Made in Mexico
Guerillaton - LP
Skin Graft 2008

Made in Mexico n'aura jamais aussi bien mérité son nom. On pourrait croire ce groupe venir du pays du sous-commandant Marcos dont il est pas mal question dans cet album, ou de toutes autres contrées comprises entre le Chiapas et la Terre de feu mais c'est bien du pays de l'oncle Sam que cette mixture provient. Made in Mexico vient d'inventer un nouveau genre. La samba noise, le tango dissonant ou encore la salsa no-wave, bref les rythmes latino-américains mais transposés à Providence et faut avouer que ça fait bizarre. Ces ex-Arab on Radar et La Machine jouent une partition bien différente de Zodiac Zoo, leur premier album, un truc unique en son genre.

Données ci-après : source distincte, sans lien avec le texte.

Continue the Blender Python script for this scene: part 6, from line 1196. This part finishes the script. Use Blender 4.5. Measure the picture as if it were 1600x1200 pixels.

A une époque où tout se ressemble et où il est bien difficile de labourer son petit lopin de terre sans faire penser à la parcelle voisine, il faut au moins reconnaître ce mérite à Made in Mexico. A l'instar de Arab on Radar, Jeff Schneider et ces compagneros tentent l'approche singulière, la revolucion par le son, la mise en danger avec le plan casse-gueule en ligne de mire et c'est ce qu'on est pas loin de penser... C'est surprenant au début, pas loin d'être marrant, on pense même à une sympathique blague mais comme toutes les mauvaises blagues, elle dure longtemps. Il faut franchir le cap difficile des premières écoutes, le disque échappant ainsi de peu à une chronique assassine, sans non plus espérer un jour fondre devant un Guerillaton bancal. Des rythmes dansants, l'ondulation du bassin et le Cuba malmené, un petit pas de guaracha derrière une bonne stridence dans les gencives, l'air frais de la pampa en milieu urbain, ça donne un drôle de mélange. Jeff Schneider a un jeu de guitare très caractéristique, tentant de suivre ces rythmes peu communs dans le milieu, de créer des riffs latinos avec des manières de punk. Un air de carnaval avec des passages bruitistes, des riffs piquants et des arpèges stressants. C'est loin d'être convaincant mais on se prend parfois au jeu, à esquisser un mouvement de nuque, un battement du gros orteil comme sur Guerillaton, morceau d'ouverture plus rock que la moyenne, les six minutes de Gran Colombia et sa fin digne d'un défilé du Mardi Gras sur la place centrale du marché ou Yes We Can, morceau qui a servi de bande-son pour le jeu Playstation Guitar Hero II (ou quand un groupe engagé profite des largesses d'une multinationale), provoquant de drôles de réactions. Le groupe s'offre quelques divagations reposantes comme l'acoustique Villa Tranquila, des interludes (Mundo 1 et 2) et la voix détachée de Rebecca Mitchell, crooneuse à la Siouxsie Sioux, avec des backing vocals de zombies.
Musique alter-mondialiste de rockers qui ont mis le cap au sud avec Guerillaton, un disque tout bizarre, usant les nerfs, aussi original que laborieux et pittoresque. On serait tenter de lancer un Made in mexiconton pour sauver ce groupe fourvoyé sur des chemins escarpés mais on va les laisser faire par excès de curiosité. Le meilleur moment de ce disque, c'est en fait la très belle pochette parée aux couleurs de la Colombie. Une pochette gatefold avec une étoile découpée, laissant apparaître les visages des quatre membres du groupe. Skin Graft, en dépit de signatures de moindre qualité, sait toujours y faire pour l'emballage.